Mais le plus abordable et le plus représentatif de son style est L’Intrus ; une histoire digne d’un western de John Ford. Une enquête policière, menée par des gamins avant tout, une dame âgée, et des adultes dont le fameux oncle Gavin Stevens que l’on retrouvera dans d’autres romans. Une histoire grave et truculente dans laquelle il s’agit de sauver la vie d’un Noir, ce qui n’est alors pas très bien vu dans le Sud. On sent Faulkner à son aise dans ce type d’histoire, sombre et pleine d’humour.

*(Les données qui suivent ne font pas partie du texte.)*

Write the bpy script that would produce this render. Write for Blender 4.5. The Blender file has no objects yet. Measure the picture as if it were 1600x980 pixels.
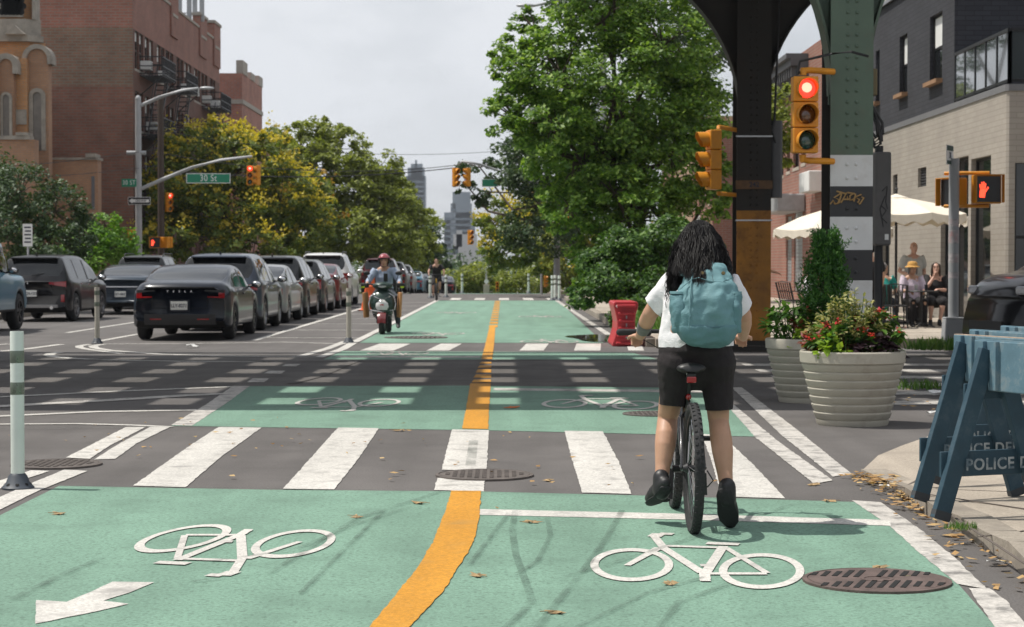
import bpy, bmesh, math, random
import numpy as np
from mathutils import Vector, Matrix, Euler
S = bpy.context.scene
COL = S.collection
RND = random.Random(11)
rad = math.radians
# ------------------------------------------------------------------ camera
CAM_H = 1.42
FPX = 3000.0                     # focal length in pixels of the 1600 px photograph
PITCH = math.atan(76 / FPX)
YAW = math.atan(13 / FPX)
cd = bpy.data.cameras.new('camera')
cam = bpy.data.objects.new('camera', cd)
COL.objects.link(cam)
cam.location = (0, 0, CAM_H)
cam.rotation_euler = (math.pi / 2 - PITCH, 0, -YAW)
cd.sensor_width = 36
cd.lens = FPX / 1600 * 36
cd.clip_start = 0.1
cd.clip_end = 8000
cd.dof.use_dof = True
cd.dof.focus_distance = 10.4
cd.dof.aperture_fstop = 7.5
S.camera = cam
# ------------------------------------------------------------------ light
SUN_EL, SUN_AZ = 63.0, -80.0      # azimuth of the sun measured from +Y towards +X
w = bpy.data.worlds.new('World')
S.world = w
w.use_nodes = True
nt = w.node_tree
nt.nodes.clear()
out = nt.nodes.new('ShaderNodeOutputWorld')
bg = nt.nodes.new('ShaderNodeBackground')
sky = nt.nodes.new('ShaderNodeTexSky')
sky.sky_type = 'NISHITA'
sky.sun_disc = False
sky.sun_elevation = rad(SUN_EL)
sky.sun_rotation = rad(SUN_AZ)
sky.dust_density = 3.0
sky.air_density = 1.0
sky.ozone_density = 1.2
tc = nt.nodes.new('ShaderNodeTexCoord')
mp = nt.nodes.new('ShaderNodeMapping')
mp.inputs['Scale'].default_value = (1.2, 1.2, 2.6)
mp.inputs['Location'].default_value = (0.3, 0.1, 0.4)
no = nt.nodes.new('ShaderNodeTexNoise')
no.inputs['Scale'].default_value = 3.4
no.inputs['Detail'].default_value = 7
no.inputs['Roughness'].default_value = 0.55
cr = nt.nodes.new('ShaderNodeValToRGB')
cr.color_ramp.elements[0].position = 0.34
cr.color_ramp.elements[0].color = (0.44, 0.44, 0.44, 1)
cr.color_ramp.elements[1].position = 0.66
cr.color_ramp.elements[1].color = (1, 1, 1, 1)
mx = nt.nodes.new('ShaderNodeMix')
mx.data_type = 'RGBA'
mx.inputs['B'].default_value = (10.0, 10.3, 10.8, 1)
L = nt.links.new
L(tc.outputs['Generated'], mp.inputs['Vector'])
L(mp.outputs['Vector'], no.inputs['Vector'])
L(no.outputs['Fac'], cr.inputs['Fac'])
L(cr.outputs['Color'], mx.inputs['Factor'])
L(sky.outputs['Color'], mx.inputs['A'])
L(mx.outputs['Result'], bg.inputs['Color'])
bg.inputs['Strength'].default_value = 0.082
L(bg.outputs['Background'], out.inputs['Surface'])
sd = bpy.data.lights.new('sun', 'SUN')
sd.energy = 4.4
sd.angle = rad(0.53)
sd.color = (1.0, 0.955, 0.88)
sun = bpy.data.objects.new('sun', sd)
COL.objects.link(sun)
sun.rotation_euler = (0, 0, 0)
_sv = Vector((math.sin(rad(SUN_AZ)) * math.cos(rad(SUN_EL)), math.cos(rad(SUN_AZ)) * math.cos(rad(SUN_EL)), math.sin(rad(SUN_EL))))
sun.rotation_euler = _sv.to_track_quat('Z', 'Y').to_euler()
sun.location = _sv * 60
S.view_settings.view_transform = 'Standard'
S.view_settings.look = 'None'
S.view_settings.exposure = 0.0
S.view_settings.gamma = 1.0
S.render.engine = 'CYCLES'
S.cycles.use_denoising = True
S.cycles.max_bounces = 6
S.cycles.diffuse_bounces = 3
S.cycles.glossy_bounces = 3
S.cycles.transmission_bounces = 4
S.cycles.transparent_max_bounces = 8
S.cycles.volume_bounces = 0
S.cycles.sample_clamp_indirect = 6.0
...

Faulkner est aussi un prolifique auteur de nouvelles. Quelques-unes, notamment L’Arbre aux souhaits, sont des textes de littérature d’enfance et de jeunesse. Mais le gros de la production se consacre au genre policier. Auteur apprécié pour ses histoires policières, il publie en 1949 cinq nouvelles noires sous le titre Le Gambit du cavalier dont le héros commun, Gavin Stevens, est le procureur d’une petite ville du Mississippi dans le comté de Yoknapatawpha. Plusieurs de ses autres nouvelles et romans se déroulent dans ce comté, avatar littéraire du comté de Lafayette où se situe Oxford. Yoknapatawpha prend ensuite une telle place dans l’œuvre de Faulkner que ce lieu imaginaire est devenu une des créations monumentales de l’histoire de la littérature.

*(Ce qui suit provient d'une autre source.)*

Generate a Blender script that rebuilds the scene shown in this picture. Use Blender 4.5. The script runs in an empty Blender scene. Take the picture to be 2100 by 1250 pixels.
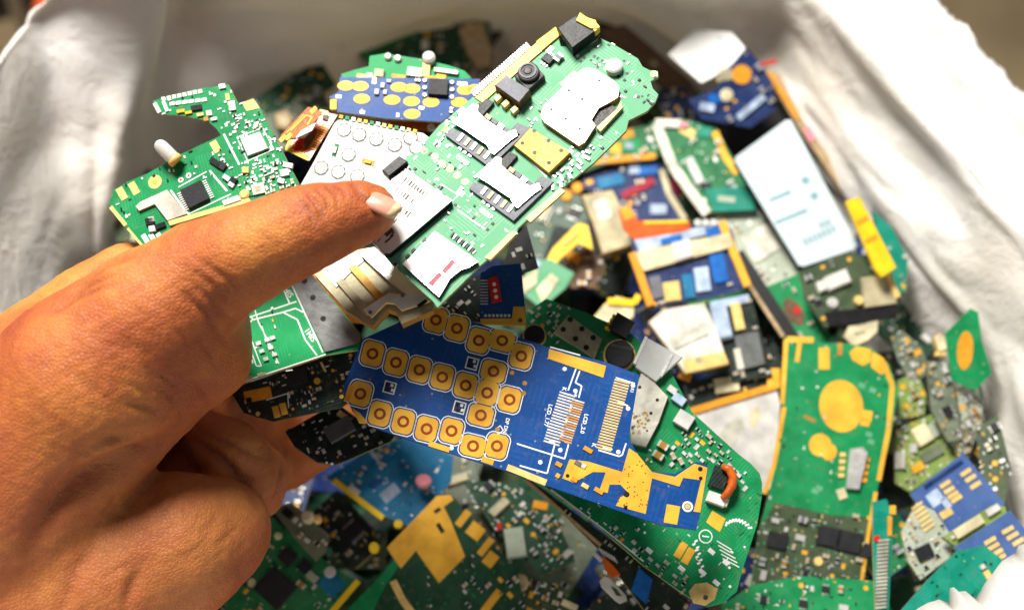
import bpy, bmesh, math, random
import numpy as np
from mathutils import Vector, Matrix

# ------------------------------------------------------------------ camera, world, lights, exposure
scene = bpy.context.scene
C = scene.collection
LENS, PITCH, CAM_Z = 50.0, math.radians(55), 0.90
W_, H_ = 2100.0, 1250.0
K_ = 36.0 / LENS / W_                                   # metres per photo pixel at 1 m depth
cam_d = bpy.data.cameras.new('camera'); cam = bpy.data.objects.new('camera', cam_d); C.objects.link(cam)
cam.location = (0, 0, CAM_Z); cam.rotation_euler = (math.pi / 2 - PITCH, 0, 0)
cam_d.lens = LENS; cam_d.sensor_width = 36; cam_d.clip_start = 0.02; cam_d.clip_end = 50
cam_d.dof.use_dof = True; cam_d.dof.focus_distance = 0.392; cam_d.dof.aperture_fstop = 8.2
scene.camera = cam
CP = Vector((0, 0, CAM_Z))
RT = Vector((1, 0, 0)); FW = Vector((0, math.cos(PITCH), -math.sin(PITCH))); UP = Vector((0, math.sin(PITCH), math.cos(PITCH)))

world = bpy.data.worlds.new('World'); scene.world = world; world.use_nodes = True
world.node_tree.nodes['Background'].inputs[0].default_value = (0.90, 0.94, 1.0, 1)
world.node_tree.nodes['Background'].inputs[1].default_value = 0.095

def area(name, loc, target, size, power, col):
    l = bpy.data.lights.new(name, 'AREA'); l.energy = power; l.size = size; l.color = col; l.shape = 'DISK'
    o = bpy.data.objects.new(name, l); C.objects.link(o); o.location = loc
    o.rotation_euler = (Vector(target) - Vector(loc)).to_track_quat('-Z', 'Y').to_euler()
    return o
area('ceiling_lamp', (-0.22, 0.60, 1.36), (0.0, 0.30, 0.47), 0.34, 13.5, (1.0, 0.95, 0.87))
scene.view_settings.view_transform = 'Standard'; scene.view_settings.look = 'None'
scene.view_settings.exposure = 0.60; scene.view_settings.gamma = 1.0
scene.cycles.use_denoising = True
scene.cycles.max_bounces = 8

# ------------------------------------------------------------------ helpers: photo pixel -> place
def ray(x, y): return FW + RT * ((x - 1050) * K_) - UP * ((y - 625) * K_)
def at(x, y, d): return CP + ray(x, y) * d
def atz(x, y, z):
    r = ray(x, y); return CP + r * ((z - CAM_Z) / r.z)
def depth_z(x, y, z): return (z - CAM_Z) / ray(x, y).z
def camn(a, b, c): return (RT * a + UP * b - FW * c).normalized()

# ------------------------------------------------------------------ materials
MATS = {}
def mk(name):
    m = bpy.data.materials.new(name); m.use_nodes = True; MATS[name] = m
    nt = m.node_tree; return m, nt, nt.nodes['Principled BSDF']
def N(nt, t, **kw):
    n = nt.nodes.new(t)
    for k, v in kw.items():
        if k.startswith('i_'): n.inputs[k[2:].replace('_', ' ')].default_value = v
        else: setattr(n, k, v)
    return n
def lk(nt, a, ao, b, bi): nt.links.new(a.outputs[ao], b.inputs[bi])
def mixc(nt, fac, a, b, mode='MIX'):
    n = nt.nodes.new('ShaderNodeMix'); n.data_type = 'RGBA'; n.blend_type = mode
    for s, v in ((0, fac), (6, a), (7, b)):
        if isinstance(v, (int, float)): n.inputs[s].default_value = v
        elif isinstance(v, tuple): n.inputs[s].default_value = (*v, 1) if len(v) == 3 else v
        else: nt.links.new(v, n.inputs[s])
    return n.outputs[2]
def mth(nt, op, a, b=None):
    n = nt.nodes.new('ShaderNodeMath'); n.operation = op
    for s, v in ((0, a), (1, b)):
        if v is None: continue
        if isinstance(v, (int, float)): n.inputs[s].default_value = v
        else: nt.links.new(v, n.inputs[s])
    return n.outputs[0]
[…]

William Faulkner est entré dans la Bibliothèque de la Pléiade (Paris, Gallimard) en 1977 : cinq tomes ont été consacrés à son œuvre romanesque, dans des traductions révisées et avec un important apparat critique, l’ensemble ayant été placé sous la direction successive de Michel Gresset, André Bleikasten, François Pitavy et Jacques Pothier, et un Album Faulkner de la Pléiade a été édité en 1995 sous la direction de Michel Mohrt ; un sixième tome réunit l’ensemble de ses nouvelles, dans une édition de François Pitavy. L’ensemble de son œuvre romanesque est ainsi éditée, à l’exception de ses deux premiers romans, Monnaie de singe et Moustiques. La collection « Quarto », du même éditeur, a publié la trilogie des Snopes en 2007.